I've complained before that the Psalms seem more coherent and more significant in sound-bite form that they are in their totality. It is significant, I think, that we almost never hear a Psalm in its entirety. Readings at public events or worship services tend to pick out three or for consecutive verses that are relatively unified in content, so we are rarely confronted with the radical subject changes, mood shifts, and/or allusions to malicious enemies that likely lie before and after.
Another place you are likely to run into Psalms is in religious inspirational images. These are a commonplace; now that you are thinking about them you will likely start noticing them taped to your coworkers' monitors, in little frames in your relatives' homes, in the waiting rooms of businesses owned by religious entrepreneurs, and so on. Or, if you are a churchgoer, you can probably count a half-dozen of 'em between the foyer and the pastor's office. They're ubiquitous.
The inherent problem with using Psalms in religious art is, I think, quite similar to the inherent problem with television news programs. The problem with television news programs is that important things that affect people's lives (policy, laws, diplomatic efforts, economics, social trends, technological change, scientific development) aren't very photogenic, and things that are exciting to watch (police chases, fires, crowds, weather, baby ducks) aren't really important. The very nature of the medium pretty much guarantees that television news will be trivial, as is in fact the case.
In the case of Psalms, what happens is that passages that can be matched with attractive photography get immediate preference in the inspiration business. Let's take a look at the first three verses of Psalm 42.

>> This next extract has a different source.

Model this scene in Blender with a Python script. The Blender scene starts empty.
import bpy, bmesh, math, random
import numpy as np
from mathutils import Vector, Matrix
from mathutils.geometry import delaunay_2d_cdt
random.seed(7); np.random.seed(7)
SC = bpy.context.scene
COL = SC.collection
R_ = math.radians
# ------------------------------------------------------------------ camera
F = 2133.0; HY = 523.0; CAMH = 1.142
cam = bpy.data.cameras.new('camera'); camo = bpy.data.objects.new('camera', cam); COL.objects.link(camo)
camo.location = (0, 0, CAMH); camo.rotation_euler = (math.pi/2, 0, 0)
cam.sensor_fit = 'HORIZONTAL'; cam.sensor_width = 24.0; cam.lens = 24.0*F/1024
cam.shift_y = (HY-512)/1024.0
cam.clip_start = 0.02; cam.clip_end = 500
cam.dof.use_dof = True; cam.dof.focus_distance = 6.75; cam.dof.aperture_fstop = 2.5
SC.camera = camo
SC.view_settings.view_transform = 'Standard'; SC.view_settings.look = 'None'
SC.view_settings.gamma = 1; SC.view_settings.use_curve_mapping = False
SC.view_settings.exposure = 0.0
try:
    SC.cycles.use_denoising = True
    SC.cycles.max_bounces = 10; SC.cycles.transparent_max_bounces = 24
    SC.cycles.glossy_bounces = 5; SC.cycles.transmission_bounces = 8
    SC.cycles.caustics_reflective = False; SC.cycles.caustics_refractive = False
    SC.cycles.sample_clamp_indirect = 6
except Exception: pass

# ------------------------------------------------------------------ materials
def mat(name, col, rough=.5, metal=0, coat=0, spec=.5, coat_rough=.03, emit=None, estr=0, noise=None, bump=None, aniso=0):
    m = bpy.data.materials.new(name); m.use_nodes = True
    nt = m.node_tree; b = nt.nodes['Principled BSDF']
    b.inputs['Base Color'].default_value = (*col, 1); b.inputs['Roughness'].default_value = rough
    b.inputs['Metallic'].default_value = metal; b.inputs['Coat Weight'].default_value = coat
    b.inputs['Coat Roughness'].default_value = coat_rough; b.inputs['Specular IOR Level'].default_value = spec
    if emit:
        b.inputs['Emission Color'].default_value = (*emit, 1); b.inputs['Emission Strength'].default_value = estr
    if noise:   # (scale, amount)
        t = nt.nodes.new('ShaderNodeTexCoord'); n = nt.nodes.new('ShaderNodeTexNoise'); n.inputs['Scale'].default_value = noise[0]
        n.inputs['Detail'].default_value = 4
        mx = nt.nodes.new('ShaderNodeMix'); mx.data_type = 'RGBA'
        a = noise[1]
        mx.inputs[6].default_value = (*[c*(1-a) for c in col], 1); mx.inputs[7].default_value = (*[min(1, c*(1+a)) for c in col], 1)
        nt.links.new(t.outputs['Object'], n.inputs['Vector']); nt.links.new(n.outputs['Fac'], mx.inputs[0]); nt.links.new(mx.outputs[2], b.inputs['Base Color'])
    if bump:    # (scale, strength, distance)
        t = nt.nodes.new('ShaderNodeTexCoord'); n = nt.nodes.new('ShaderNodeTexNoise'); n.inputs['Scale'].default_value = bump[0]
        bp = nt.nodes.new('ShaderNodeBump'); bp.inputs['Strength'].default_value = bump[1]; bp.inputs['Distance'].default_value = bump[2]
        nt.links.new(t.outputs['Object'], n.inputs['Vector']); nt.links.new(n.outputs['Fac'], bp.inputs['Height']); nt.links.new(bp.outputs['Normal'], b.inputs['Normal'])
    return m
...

We have three verses here that, read together, are a lament of the perceived absence of God. This is a regular theme in the Psalms, something that initially surprised me but which I have become used to at this juncture. Verse one compares the longing for God to the thirst of a deer (probably a more potent image in the deserts of the Middle East than here in verdent Oregon). Verse two states the point directly, and verse three contains an interesting image of tears as food and complains of the mockery of unbelievers. And we are not, of course, given any guidance as to any one of these verses being more significant or important than the others.1 For the director of music. A maskil of the Sons of Korah.
As the deer pants for streams of water,
so my soul pants for you, O God.2 My soul thirsts for God, for the living God.
When can I go and meet with God?
3 My tears have been my food day and night,
while men say to me all day long,
"Where is your God?"
So: Would you care to guess which of the three verses is more likely to show up in inspirational art?